German police officer David Giesler directs a motorist to a parking lot off of Mannheimerstrasse in Kaiserslautern, Germany, for inspection at a random traffic checkpoint on Jan. 28, 2014. (Joshua L. DeMotts/Stars and Stripes)

German authorities say American drivers assigned to or working for the U.S. military in Germany need to maintain a valid stateside license in addition to a current U.S. Army Europe certificate of license to legally drive on public roads. In the past, having an expired license was not a problem as long as the person also had a USAREUR license.

According to USAREUR officials, Germany unilaterally changed its interpretation of the article in the 1998 German Supplementary Agreement to the NATO Status of Forces Agreement setting the rules for foreign forces driving in Germany.

USAREUR disputes this “unilateral” interpretation and has raised the issue to the highest diplomatic levels in Germany for resolution. U.S. forces argue that “questions of international law are not decided unilaterally by one party to an international agreement, but through consultation between the parties,” a USAREUR spokeswoman said.

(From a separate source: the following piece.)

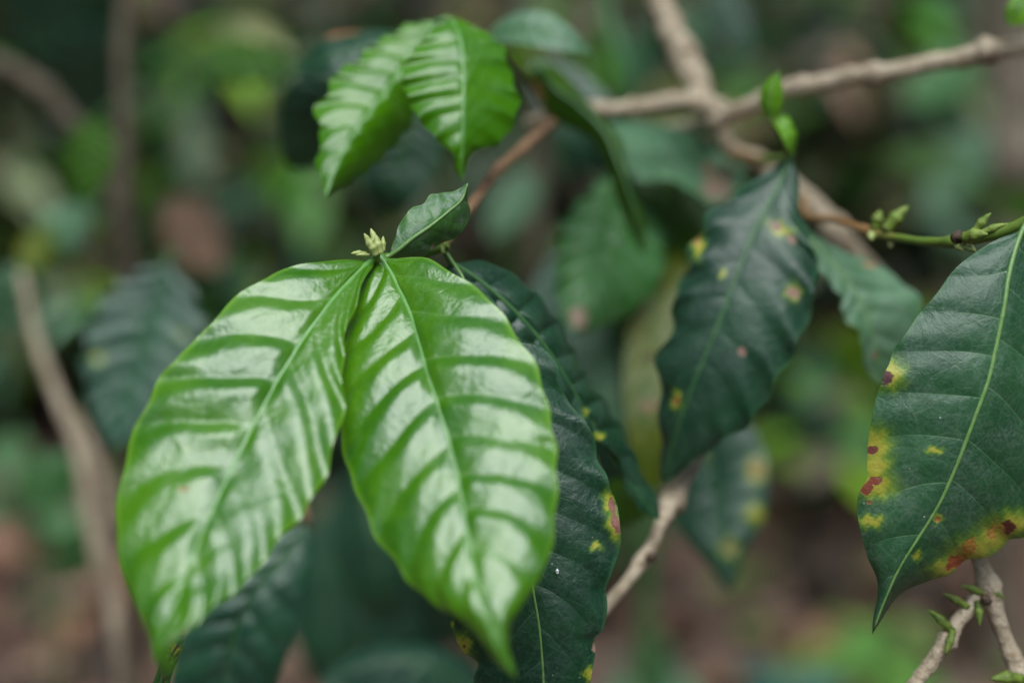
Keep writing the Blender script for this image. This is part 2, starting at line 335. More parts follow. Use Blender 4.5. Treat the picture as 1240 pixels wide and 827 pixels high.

Rheinland-Pfalz, which has the largest military community outside the continental United States, with some 50,000 Americans in the Kaiserslautern Military Community, is the first state to enforce the new interpretation.

Before 2003, the German Transportation Ministry interpreted Article 9, paragraph 2 of the 1998 SOFA supplement as allowing a person in Germany under the SOFA to drive with an expired stateside license and a USAREUR license. German authorities say that in 2003, Germany changed its interpretation so that only a valid stateside license would be accepted in conjunction with the USAREUR license. It is not clear whether the 2003 decision to reinterpret SOFA was ever communicated to the German states or U.S. authorities.

In 2013, officials from the Transportation Ministry and most of Germany’s states agreed with the new interpretation. German officials say that the Foreign Ministry informed the U.S. military of that decision in spring 2013, but neither USAREUR nor the U.S. Embassy has confirmed receipt of such a memo.